Как видим, система преступлений и наказаний в Бухарском эмирате не может быть однозначно определена как мусульманская или тюрко-монгольская: в ней сочетались элементы обеих правовых систем. И если в большинстве случаев мусульманское право предписывает взыскать с преступника компенсацию причиненного вреда (а в некоторых случаях – даже простить нарушителя), то бухарские власти стремились, в первую очередь, продемонстрировать суровое отношение к преступникам и наказать их как можно строже, что имело также и цель устрашения потенциальных преступников[57].
Судебную власть в Бухарском эмирате осуществляли как представители светских властей, так и представители духовенства.
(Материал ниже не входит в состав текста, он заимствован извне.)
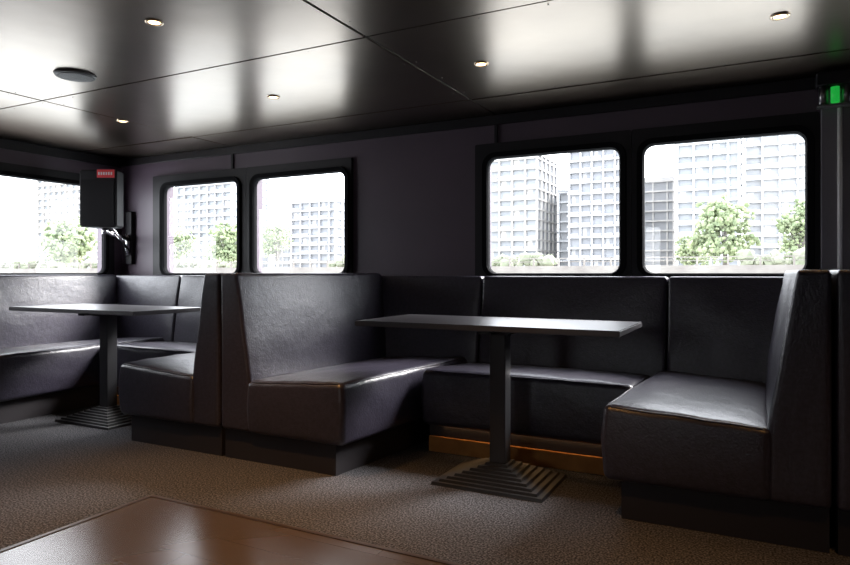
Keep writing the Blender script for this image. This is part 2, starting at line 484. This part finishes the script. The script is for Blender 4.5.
building(-305, -268, 190, 55, 1, 0)
building(-110, -90, 215, 22, 0, 1)

LEAF = mat("foliage_hazed", (.175,.215,.115), .9, spec=.1, var=(.6,(.235,.262,.175),.35,.65))  # leaf green washed out so the haze sits in the colour
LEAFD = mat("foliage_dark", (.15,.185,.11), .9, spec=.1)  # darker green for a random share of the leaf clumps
BARK = mat("bark", (.14,.13,.12), .9)
def tree(x, y, top, wd):
    bm = bmesh.new(); base = 1.6
    cyl(bm, (x,y,base), (x,y,base+(top-base)*.6), wd*.025+.1, wd*.012+.05, 10, 1)
    tips = []
    for k in range(16):
        a = random.uniform(0, 6.28); rr_ = random.uniform(.08,.34)
        tip = Vector((x+math.cos(a)*wd*rr_, y+math.sin(a)*wd*rr_, base+(top-base)*random.uniform(.22,.80)))
        cyl(bm, (x,y,base+(top-base)*random.uniform(.1,.3)), tip, .12, .04, 6, 1); tips.append(tip)
    tips.append(Vector((x,y,base+(top-base)*.8)))
    for k in range(750):
        t = random.choice(tips); d = Vector([random.gauss(0,1) for _ in range(3)]).normalized()*random.random()**.5
        c = t + Vector((d.x*wd*.22, d.y*wd*.22, d.z*(top-base)*.18)); r = wd*random.uniform(.015,.045)
        res = bmesh.ops.create_icosphere(bm, subdivisions=1, radius=r)
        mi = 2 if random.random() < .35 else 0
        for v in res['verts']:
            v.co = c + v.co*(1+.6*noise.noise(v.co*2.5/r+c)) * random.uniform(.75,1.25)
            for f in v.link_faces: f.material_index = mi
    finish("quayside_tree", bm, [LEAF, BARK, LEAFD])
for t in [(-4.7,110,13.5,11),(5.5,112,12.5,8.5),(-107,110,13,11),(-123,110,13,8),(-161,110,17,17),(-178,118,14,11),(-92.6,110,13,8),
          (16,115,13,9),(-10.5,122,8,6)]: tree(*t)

# ------------------------------------------------------------ lighting
w = bpy.data.worlds.new("World"); bpy.context.scene.world = w; w.use_nodes = True
nt = w.node_tree; bg = nt.nodes["Background"]
bg.inputs["Color"].default_value = (.90, .94, 1.0, 1); bg.inputs["Strength"].default_value = 9.5
# hazy veiled sun beyond the windows
s = bpy.data.lights.new("sun", 'SUN'); s.energy = 16; s.angle = math.radians(24); s.color = (1, .97, .95)
so = bpy.data.objects.new("sun", s); C.objects.link(so)
so.rotation_euler = Vector((.50, .64, .60)).to_track_quat('Z', 'Y').to_euler()

# ------------------------------------------------------------ camera
cd = bpy.data.cameras.new("camera"); cd.sensor_width = 36; cd.lens = 648/850*36; cd.shift_y = -9.5/850
cd.clip_end = 2000
co = bpy.data.objects.new("camera", cd); C.objects.link(co)
co.location = (0, 0, 1.0); co.rotation_euler = (math.radians(90), 0, math.radians(27.3))
bpy.context.scene.camera = co
bpy.context.scene.view_settings.view_transform = 'Standard'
Первые действовали на основе собственного усмотрения, обычаев, указаний вышестоящих властей, вторые – на основе предписаний шариата.
Верховным судьей традиционно являлся сам монарх – эмир, который разбирал наиболее серьезные преступления, чаще всего направленные против государя и государства, либо связанные с деятельностью наместников-беков (возбуждаемые по жалобам их подданных). Формально опиравшийся на нормы шариата, фактически эмир все дела разрешал по собственному усмотрению, а приговором по уголовному делу чаще всего была смертная казнь [Ханыков, 1843, с. 179]. Уголовно-правовую позицию бухарского эмира весьма четко изложил кушбеги в разговоре с российским послом С.П. Носовичем в 1870 г.: по его словам, держать народ в повиновении можно было только под постоянным страхом телесных наказаний и смертной казни, которые вправе налагать монарх, получая сведения о преступлениях от доносчиков, интриганов и даже клеветников [Носович, 1898, с. 275–276].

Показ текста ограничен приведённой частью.